Er... thank you. I've never been congratulated on making something terrifying, but it was meant to be scary so I'll take it.
Speaking of supernatural stuff happening to basically everyone is the short story that molly made a diary on weaknesses and stuff as a kid about gribblies only children can remember canon to this quest?
 
So it's like every supernatural being has a low power AIP. Because that's the culture.
 
Anonymity Through Propriety

Thought it was in.
Also given the masquerade is far more light than in world of darkness. Almost no factions will just kill a normie just for knowing about the supernatural. Its more a general convenience thing on all sides thats been encouraged throughout the centuries by pretty much all groups for various reasons.
 
Are you a meteorologist who spotted one too many things and have this theory about how some outside force is affecting the weather and messing with models? Well you are about to get a slick partner with silver eyes who will either discredit you or convince you to write about how it's aliens.
To come back to this simple example, that doesn't really make sense.

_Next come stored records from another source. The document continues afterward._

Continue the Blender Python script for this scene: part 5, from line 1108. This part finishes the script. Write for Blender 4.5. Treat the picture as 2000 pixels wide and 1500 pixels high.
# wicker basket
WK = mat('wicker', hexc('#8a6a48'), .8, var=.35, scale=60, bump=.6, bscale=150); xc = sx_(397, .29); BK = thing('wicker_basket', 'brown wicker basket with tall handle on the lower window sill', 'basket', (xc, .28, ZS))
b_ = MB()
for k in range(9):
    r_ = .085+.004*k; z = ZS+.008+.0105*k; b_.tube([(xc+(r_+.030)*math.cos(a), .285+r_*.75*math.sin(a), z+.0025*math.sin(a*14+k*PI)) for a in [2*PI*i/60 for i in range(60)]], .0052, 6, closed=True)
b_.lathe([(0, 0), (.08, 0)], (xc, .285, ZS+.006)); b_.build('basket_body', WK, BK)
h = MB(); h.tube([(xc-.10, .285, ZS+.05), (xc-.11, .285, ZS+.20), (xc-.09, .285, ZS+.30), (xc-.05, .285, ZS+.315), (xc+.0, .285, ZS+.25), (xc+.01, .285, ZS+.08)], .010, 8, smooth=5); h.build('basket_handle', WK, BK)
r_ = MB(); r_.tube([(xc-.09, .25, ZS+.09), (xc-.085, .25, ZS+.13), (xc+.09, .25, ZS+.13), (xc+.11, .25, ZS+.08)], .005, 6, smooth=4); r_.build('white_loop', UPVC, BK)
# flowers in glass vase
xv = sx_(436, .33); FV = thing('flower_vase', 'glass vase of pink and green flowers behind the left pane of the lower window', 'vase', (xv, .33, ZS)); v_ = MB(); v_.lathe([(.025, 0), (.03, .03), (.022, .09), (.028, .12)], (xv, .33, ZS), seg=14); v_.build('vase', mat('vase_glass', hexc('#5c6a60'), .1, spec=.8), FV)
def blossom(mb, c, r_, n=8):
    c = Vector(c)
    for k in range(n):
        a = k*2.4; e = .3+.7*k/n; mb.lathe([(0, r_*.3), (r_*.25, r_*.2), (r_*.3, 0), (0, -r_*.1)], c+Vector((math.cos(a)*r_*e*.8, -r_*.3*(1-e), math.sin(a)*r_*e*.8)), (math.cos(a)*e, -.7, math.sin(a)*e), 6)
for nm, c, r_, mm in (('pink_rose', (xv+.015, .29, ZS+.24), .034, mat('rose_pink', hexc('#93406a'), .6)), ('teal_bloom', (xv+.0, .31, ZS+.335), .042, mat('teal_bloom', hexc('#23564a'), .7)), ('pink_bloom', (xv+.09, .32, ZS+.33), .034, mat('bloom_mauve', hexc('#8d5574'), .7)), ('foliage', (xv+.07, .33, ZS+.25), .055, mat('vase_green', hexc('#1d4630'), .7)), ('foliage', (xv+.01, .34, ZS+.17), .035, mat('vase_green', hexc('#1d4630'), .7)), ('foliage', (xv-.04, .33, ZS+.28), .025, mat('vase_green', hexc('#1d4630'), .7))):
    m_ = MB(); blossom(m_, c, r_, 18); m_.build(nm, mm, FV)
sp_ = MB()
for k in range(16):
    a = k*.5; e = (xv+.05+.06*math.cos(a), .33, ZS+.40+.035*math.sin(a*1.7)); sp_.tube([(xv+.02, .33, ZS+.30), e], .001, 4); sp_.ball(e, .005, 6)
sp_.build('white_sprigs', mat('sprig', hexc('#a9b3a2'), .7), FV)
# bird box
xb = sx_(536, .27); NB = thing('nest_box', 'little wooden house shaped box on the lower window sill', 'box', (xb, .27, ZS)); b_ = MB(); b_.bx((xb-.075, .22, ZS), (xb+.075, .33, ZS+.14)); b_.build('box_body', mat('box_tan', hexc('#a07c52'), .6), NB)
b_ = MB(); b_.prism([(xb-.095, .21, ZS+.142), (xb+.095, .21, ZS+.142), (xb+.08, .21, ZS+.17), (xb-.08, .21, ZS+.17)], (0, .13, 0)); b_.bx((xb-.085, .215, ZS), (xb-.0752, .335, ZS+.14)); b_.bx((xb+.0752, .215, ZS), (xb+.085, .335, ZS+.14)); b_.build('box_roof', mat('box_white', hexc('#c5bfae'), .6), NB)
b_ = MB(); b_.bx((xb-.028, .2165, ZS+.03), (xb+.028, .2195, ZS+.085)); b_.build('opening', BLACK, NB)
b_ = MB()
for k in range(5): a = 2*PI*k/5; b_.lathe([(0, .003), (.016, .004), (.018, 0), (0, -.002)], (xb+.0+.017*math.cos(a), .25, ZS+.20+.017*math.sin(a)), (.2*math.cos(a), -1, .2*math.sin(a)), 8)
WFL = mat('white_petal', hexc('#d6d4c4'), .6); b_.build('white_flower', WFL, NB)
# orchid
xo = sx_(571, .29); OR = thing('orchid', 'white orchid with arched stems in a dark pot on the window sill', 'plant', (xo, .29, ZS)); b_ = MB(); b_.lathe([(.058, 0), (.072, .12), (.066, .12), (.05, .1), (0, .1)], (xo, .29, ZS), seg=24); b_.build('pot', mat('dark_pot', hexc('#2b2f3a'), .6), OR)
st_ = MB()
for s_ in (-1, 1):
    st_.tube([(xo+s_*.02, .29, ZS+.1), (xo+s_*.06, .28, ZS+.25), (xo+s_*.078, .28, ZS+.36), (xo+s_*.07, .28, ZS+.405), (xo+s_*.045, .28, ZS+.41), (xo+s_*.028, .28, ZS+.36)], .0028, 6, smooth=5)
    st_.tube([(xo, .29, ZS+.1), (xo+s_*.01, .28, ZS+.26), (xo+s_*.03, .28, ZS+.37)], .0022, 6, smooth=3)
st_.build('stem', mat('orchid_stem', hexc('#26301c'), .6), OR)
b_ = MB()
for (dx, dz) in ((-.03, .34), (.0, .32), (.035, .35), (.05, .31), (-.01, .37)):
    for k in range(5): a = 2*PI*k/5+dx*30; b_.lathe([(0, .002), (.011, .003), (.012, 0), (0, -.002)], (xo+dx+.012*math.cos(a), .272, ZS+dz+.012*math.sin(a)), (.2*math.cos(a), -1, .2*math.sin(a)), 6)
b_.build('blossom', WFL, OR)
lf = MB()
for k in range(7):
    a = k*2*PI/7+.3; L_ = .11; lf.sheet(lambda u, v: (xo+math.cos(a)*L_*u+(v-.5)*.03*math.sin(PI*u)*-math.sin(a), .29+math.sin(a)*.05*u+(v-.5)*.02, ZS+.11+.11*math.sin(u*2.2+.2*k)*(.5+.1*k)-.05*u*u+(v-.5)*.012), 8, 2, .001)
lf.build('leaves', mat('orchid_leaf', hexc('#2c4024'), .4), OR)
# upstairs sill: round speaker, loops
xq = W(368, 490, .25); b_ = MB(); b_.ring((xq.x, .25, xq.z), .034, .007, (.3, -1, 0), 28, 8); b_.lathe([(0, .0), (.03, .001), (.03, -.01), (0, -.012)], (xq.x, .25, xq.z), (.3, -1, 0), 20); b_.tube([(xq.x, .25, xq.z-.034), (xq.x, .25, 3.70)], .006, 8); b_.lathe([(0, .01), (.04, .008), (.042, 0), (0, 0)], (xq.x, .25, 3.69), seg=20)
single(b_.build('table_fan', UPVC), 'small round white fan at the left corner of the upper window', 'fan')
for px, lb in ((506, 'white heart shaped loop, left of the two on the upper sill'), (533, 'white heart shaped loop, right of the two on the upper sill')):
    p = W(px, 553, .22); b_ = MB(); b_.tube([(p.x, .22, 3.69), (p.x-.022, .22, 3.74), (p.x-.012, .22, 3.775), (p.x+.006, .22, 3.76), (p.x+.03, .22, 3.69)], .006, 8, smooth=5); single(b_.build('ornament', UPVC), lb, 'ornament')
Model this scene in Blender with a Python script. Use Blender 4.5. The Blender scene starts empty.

There have always been external forces acting on the weather, during the entire history of mankind in which our understanding of meteorology has developed.

Since the first tribal elders have started to guess if this will be a mild winter or a hard one.
And the answer has always been that, besides what we would call mundane influences, the relative strength of Summer and Winter fighting and plotting against each other also plays into the answer to this question.

The thing in this world is not that supernatural forces are affecting established and studied patters, but that these patterns have never been what we would call normal.
Sure, spontaneous changes would still be noticeable as weird, like a god or wizard or greater Fey altering the weather locally, but the big changes are the new normal.

And I don't expect you to think up a world in which that has always been the case, because that goes far beyond the scope of this quest.
For example the little ice age in the 13th/14th Century. Would that have happened if Mab still kept the seat of the Lady of Winter free at that time, deliberately weakening Winter for her daughter's sake?
Wouldn't a warm-time have made more sense in the context of that?
I wouldn't even want to try to trace all the changes this would have caused, that would be a work for ages, I just want to explain why I think that a masquerade, voluntary and organic or not, does not mean the world should be as ours but with supernaturals in it.